Influencing Culture – the Dignity of Women (Part 2)

Sati - a practice that turned Carey into a campaigner for Indian women's rights

For part one click here

In 1799 William Carey, missionary to India, witnessed the funeral of a Hindu man. The dead body was prepared and ready. The funeral pyre on which the man’s body was to be burned was ready. Nearby, the man’s living wife awaited the moment that she was expected to throw herself into the fire…

A ‘great act of holiness’
Carey pleaded with the family members of the deceased, until he blurted out that what they were doing, ‘was a shocking murder!’

‘They told me it was a great act of holiness, and added in a very surly manner, that if I did not like to see it I might go farther off, and desired me to go.

‘I told them that I would not go, that I was determined to stay and see the murder, and I should certainly bear witness of it at the tribunal of God.

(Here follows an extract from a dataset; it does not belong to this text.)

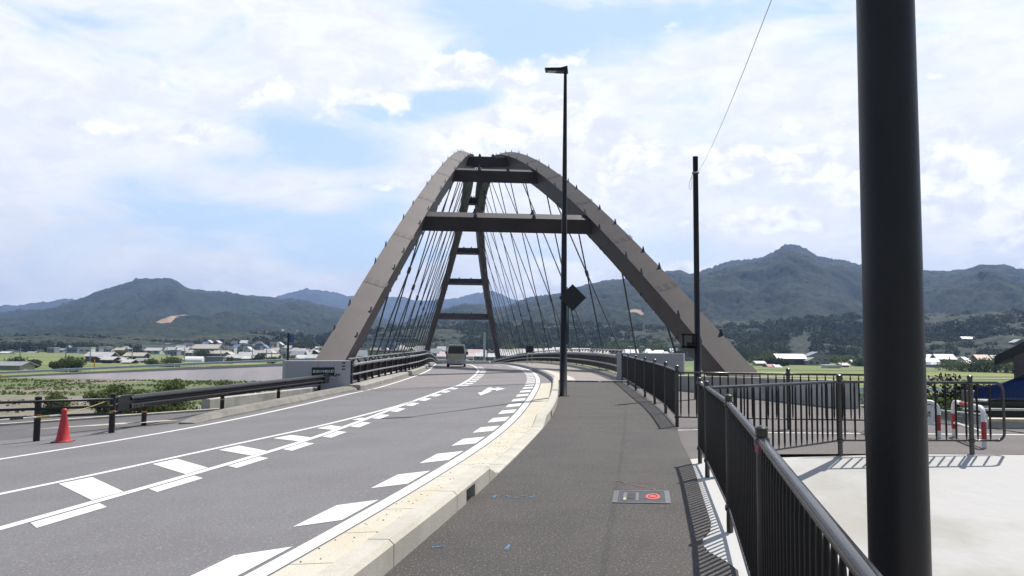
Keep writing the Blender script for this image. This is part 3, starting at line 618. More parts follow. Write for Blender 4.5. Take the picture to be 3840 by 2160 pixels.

‘I exhorted the woman not to throw away her life; to fear nothing, for no evil would follow her refusal to burn…

‘No sooner was the fire kindled than all the people set up a great shout – ‘Hurree-Bol, Hurree- Bol’…

‘It was impossible to have heard the woman had she groaned or even cried aloud, on account of the mad noise of the people, and it was impossible for her to stir or struggle on account of the bamboos which were held down on her like the levers of a press.

‘We made much objection to their using these bamboos, and insisted that it was using force to prevent the woman from getting up when the fire burned her.

‘But they declared that it was only done to keep the pile from falling down.

‘We could not bear to see more, but left them, exclaiming loudly against the murder, and full of horror at what we had seen.’ (From a letter to John Ryland, quoted by Timothy George, Faithful Witness, p.151, IVP)

Research, Raising Public Awareness and Legislation
Carey vigourously investigated incidents of Sati, widow-burning, and publicised them both in India and England.

Indian scholar, Vishal Mangalwadi writes, ‘Carey began to conduct systematic sociological and scriptural research…He influenced a whole generation of civil servants, his students at Fort William College, to resist these evils…

‘When widows converted to Christianity, he arranged marriages for them. It was Carey’s persistent battle against sati for twenty-five years which finally led to Lord Bentinck’s famous Edict in 1829, banning one of the most abominable of all religious practices in the world: widow burning.’ (Vishal Mangalwadi, William Carey and the Regeneration of India, Good Books, Mussouri, India)

Carey’s wasn’t the only voice raised against the injustices against women in India at the time but both Indian historians and Indian religious leaders acknowledge his central role and influence.